Menanggapi hal itu, Guru Besar Ilmu Etnolinguistik Fakultas Ilmu Budaya Unair, Prof Dr Dra Ni Wayan Sartini M Hum menjelaskan, gagasan peringatan Hari Ibu Internasional bermula dari Bangladesh karena adanya permasalahan antara Pakistan Barat (sekarang Pakistan) dan Pakistan Timur (sekarang Bangladesh).
“Pada 1948 pemerintah Pakistan mendeklarasikan bahasa Urdu sebagai satu-satunya bahasa nasional Pakistan. Hal itu menyebabkan rakyat Pakistan Timur protes,” jelas Prof Wayan, Rabu (21/2/2024).
Menurut Prof Wayan, hal tersebut menyebabkan terjadinya peristiwa pertumpahan darah antara Pakistan Timur dan Barat. Hingga akhirnya, tanggal 21 Februari ditetapkan sebagai Bahasa Ibu Internasional untuk memeringati kejadian tersebut.
Prof Wayan menuturkan, bahasa ibu memiliki posisi yang sangat penting pada manusia. Hal ini karena bahasa ibu membentuk dasar pemahaman, konsep dasar, dan emosi kultural seseorang.
“Bahasa ibu memainkan peranan yang sangat penting dalam memperkuat hubungan antara individu dengan keluarga dan komunitas mereka,” tuturnya.
Selain itu, ia juga mengungkapkan, bahasa ibu adalah alat utama untuk berkomunikasi, berbagi cerita, dan membangun ikatan emosional kuat dengan keluarga dan teman sebaya. "Bahasa ibu ini merupakan bagian identitas kultural yang berkaitan dengan budaya mereka," tambahnya.
Prof Wayan memaparkan, salah satu fungsi utama dalam momentum peringatan Hari Bahasa Ibu Internasional adalah untuk mengingatkan terkait pentingnya pelestarian bahasa ibu.
Sayangnya, dalam lingkungan yang terhubung secara global melalui globalisme, bahasa ibu seringkali mendapat tantangan eksistensial.
“Tantangan yang harus dihadapi adalah globalisasi, modernisasi, dan dominasi bahasa nasional.

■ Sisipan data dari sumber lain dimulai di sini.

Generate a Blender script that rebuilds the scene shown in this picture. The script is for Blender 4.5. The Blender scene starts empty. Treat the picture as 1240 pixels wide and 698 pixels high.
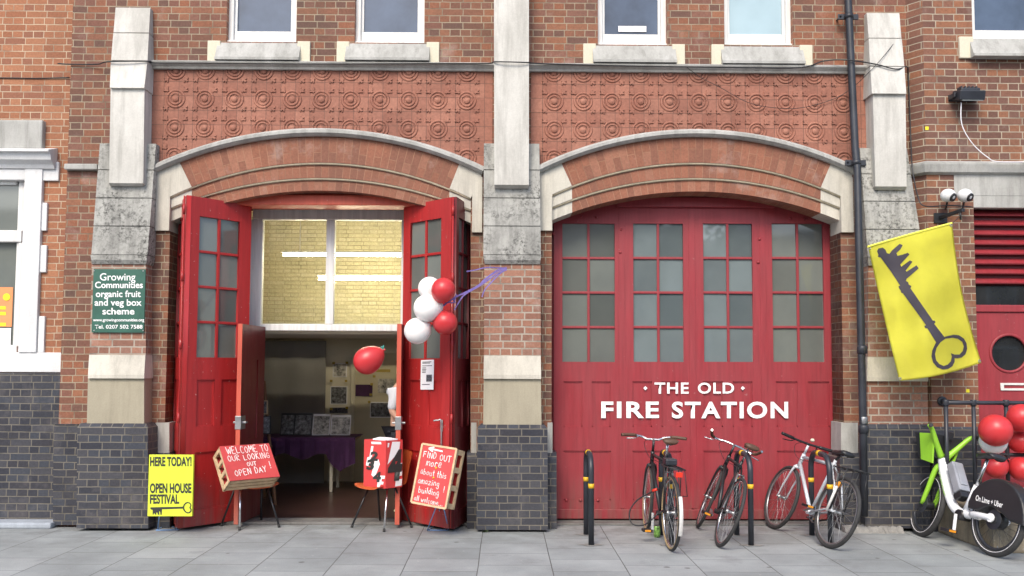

Namun, meskipun ada berbagai tantangan, kesadaran mengenai pentingnya pelestarian bahasa ibu juga meningkat di Indonesia,” ucapnya.
Meski demikian, Prof Wayan menekankan bahwa melestarikan bahasa ibu berarti mempertahankan hubungan dengan sejarah nenek moyang. "Karena bahasa ibu merupakan gerbang terakhir warisan budaya dan kearifan lokal," tukasnya.